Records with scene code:
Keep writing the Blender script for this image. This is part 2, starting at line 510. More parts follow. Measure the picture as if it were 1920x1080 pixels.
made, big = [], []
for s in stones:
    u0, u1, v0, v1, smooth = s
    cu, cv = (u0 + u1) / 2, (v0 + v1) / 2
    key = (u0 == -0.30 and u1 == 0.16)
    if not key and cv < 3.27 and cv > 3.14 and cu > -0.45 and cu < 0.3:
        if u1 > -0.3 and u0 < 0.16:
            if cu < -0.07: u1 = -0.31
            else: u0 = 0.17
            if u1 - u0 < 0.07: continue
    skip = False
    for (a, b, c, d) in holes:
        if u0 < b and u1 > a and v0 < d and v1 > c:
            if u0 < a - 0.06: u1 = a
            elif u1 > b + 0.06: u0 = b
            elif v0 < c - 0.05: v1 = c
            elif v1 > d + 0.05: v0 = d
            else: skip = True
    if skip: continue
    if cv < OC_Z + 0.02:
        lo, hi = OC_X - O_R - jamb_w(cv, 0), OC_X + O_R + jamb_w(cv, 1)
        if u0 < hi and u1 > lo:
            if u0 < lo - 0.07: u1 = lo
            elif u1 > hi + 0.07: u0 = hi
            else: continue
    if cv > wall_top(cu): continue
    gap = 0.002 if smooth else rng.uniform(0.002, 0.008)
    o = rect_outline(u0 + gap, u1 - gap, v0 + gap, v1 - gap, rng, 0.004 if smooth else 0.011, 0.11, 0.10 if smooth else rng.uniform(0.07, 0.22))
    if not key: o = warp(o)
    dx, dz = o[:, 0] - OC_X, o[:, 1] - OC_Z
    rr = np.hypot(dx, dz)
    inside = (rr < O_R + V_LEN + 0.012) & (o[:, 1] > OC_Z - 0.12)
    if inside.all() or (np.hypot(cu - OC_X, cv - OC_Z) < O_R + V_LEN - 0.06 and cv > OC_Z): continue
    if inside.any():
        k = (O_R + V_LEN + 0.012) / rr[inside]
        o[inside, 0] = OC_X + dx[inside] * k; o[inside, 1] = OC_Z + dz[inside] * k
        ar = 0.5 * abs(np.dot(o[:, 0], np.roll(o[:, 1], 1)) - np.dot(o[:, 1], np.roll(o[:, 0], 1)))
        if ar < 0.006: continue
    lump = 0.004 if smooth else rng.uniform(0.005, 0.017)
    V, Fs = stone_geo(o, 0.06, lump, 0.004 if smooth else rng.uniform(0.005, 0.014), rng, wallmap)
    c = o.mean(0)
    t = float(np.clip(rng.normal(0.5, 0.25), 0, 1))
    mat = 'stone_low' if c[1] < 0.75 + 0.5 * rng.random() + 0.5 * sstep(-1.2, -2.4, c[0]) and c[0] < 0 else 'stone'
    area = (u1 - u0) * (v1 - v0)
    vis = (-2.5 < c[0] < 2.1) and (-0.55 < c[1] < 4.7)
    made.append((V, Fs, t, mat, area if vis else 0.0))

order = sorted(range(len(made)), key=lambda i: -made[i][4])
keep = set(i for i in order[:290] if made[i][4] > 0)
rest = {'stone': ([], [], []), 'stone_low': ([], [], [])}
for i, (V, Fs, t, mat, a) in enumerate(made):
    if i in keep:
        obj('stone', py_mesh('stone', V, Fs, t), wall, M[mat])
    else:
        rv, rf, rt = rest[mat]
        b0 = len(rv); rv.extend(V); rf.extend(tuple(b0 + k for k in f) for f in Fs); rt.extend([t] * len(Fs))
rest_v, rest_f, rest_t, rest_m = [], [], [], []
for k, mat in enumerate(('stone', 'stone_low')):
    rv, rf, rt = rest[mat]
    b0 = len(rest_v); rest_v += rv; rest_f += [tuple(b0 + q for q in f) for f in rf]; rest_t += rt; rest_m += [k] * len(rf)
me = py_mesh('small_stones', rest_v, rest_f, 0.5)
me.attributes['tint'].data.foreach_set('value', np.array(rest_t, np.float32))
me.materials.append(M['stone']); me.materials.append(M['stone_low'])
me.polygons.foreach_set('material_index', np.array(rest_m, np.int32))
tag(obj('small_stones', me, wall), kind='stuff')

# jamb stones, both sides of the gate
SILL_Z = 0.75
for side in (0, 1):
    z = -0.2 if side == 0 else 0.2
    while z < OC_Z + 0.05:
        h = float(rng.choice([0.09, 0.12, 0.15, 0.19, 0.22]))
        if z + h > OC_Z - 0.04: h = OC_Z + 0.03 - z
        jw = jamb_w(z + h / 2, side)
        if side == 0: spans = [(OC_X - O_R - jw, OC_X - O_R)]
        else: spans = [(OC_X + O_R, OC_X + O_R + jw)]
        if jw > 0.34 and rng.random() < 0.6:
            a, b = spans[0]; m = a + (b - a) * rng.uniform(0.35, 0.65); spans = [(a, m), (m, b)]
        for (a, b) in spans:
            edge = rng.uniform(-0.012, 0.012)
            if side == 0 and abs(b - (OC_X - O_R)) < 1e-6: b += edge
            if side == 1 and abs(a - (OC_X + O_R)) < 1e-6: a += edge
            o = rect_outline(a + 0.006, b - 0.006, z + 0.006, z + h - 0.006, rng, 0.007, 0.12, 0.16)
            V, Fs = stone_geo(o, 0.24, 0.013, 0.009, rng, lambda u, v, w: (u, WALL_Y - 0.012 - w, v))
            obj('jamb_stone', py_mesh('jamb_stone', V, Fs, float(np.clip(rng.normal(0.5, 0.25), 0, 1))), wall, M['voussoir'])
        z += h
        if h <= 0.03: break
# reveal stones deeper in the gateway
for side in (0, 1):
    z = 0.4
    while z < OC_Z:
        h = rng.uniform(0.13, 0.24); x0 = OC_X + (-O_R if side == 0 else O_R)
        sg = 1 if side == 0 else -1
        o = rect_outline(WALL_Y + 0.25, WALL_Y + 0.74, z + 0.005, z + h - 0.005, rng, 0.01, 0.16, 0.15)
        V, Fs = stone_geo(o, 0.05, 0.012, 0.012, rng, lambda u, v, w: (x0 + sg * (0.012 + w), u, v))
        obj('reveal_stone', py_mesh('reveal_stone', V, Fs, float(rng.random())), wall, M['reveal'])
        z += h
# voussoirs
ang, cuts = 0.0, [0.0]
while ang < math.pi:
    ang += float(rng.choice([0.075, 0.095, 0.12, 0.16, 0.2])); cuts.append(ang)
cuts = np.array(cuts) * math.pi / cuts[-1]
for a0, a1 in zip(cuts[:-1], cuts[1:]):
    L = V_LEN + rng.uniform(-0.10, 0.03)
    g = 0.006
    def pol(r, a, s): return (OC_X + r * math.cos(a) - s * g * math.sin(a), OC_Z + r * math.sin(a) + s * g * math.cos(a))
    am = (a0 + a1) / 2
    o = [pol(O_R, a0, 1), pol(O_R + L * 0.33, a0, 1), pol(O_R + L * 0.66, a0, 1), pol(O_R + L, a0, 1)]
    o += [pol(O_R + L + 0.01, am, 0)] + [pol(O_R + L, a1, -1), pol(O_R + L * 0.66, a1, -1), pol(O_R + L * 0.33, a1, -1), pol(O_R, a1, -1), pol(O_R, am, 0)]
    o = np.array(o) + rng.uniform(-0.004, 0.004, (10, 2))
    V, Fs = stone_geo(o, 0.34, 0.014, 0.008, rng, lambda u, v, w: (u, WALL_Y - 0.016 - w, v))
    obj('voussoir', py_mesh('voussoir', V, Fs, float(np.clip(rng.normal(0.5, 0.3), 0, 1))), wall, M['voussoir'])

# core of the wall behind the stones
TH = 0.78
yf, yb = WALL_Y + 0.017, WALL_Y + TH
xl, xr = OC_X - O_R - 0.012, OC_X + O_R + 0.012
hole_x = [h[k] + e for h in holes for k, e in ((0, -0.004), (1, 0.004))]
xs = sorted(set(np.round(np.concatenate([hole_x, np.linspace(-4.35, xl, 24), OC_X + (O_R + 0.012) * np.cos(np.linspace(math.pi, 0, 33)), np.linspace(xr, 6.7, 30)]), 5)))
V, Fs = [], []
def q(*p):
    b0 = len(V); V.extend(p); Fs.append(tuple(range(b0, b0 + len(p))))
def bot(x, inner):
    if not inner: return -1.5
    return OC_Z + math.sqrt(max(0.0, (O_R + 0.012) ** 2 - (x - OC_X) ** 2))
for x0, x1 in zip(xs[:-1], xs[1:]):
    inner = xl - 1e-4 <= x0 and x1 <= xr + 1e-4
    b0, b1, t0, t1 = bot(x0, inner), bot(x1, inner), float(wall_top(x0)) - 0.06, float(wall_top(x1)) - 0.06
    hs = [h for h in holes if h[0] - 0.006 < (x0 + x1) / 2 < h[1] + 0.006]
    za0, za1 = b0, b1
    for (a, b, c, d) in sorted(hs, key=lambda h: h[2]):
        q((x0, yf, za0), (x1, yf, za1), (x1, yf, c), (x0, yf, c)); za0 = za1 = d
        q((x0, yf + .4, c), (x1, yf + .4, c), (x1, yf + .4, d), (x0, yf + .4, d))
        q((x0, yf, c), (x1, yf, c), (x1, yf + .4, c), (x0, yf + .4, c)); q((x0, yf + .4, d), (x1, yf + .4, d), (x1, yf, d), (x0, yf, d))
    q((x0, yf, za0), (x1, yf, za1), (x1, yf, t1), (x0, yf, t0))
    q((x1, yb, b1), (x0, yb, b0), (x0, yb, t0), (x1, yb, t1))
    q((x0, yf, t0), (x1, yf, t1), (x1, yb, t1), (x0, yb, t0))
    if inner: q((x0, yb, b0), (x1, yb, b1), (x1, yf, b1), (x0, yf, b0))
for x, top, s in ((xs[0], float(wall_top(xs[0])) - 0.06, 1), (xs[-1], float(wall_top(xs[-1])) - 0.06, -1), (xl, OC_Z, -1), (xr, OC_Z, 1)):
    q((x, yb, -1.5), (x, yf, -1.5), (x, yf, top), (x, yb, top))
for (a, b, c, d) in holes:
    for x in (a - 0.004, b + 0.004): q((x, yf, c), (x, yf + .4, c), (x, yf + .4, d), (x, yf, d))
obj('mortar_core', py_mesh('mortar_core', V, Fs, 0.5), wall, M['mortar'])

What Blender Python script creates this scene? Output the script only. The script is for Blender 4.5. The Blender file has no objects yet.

**Stated goal**
Go through the records and gather the lines that hold "this".

**Written reply**
Keep writing the Blender script for this image. This is part 2, starting at line 510. More parts follow. Measure the picture as if it were 1920x1080 pixels.
What Blender Python script creates this scene? Output the script only. The script is for Blender 4.5. The Blender file has no objects yet.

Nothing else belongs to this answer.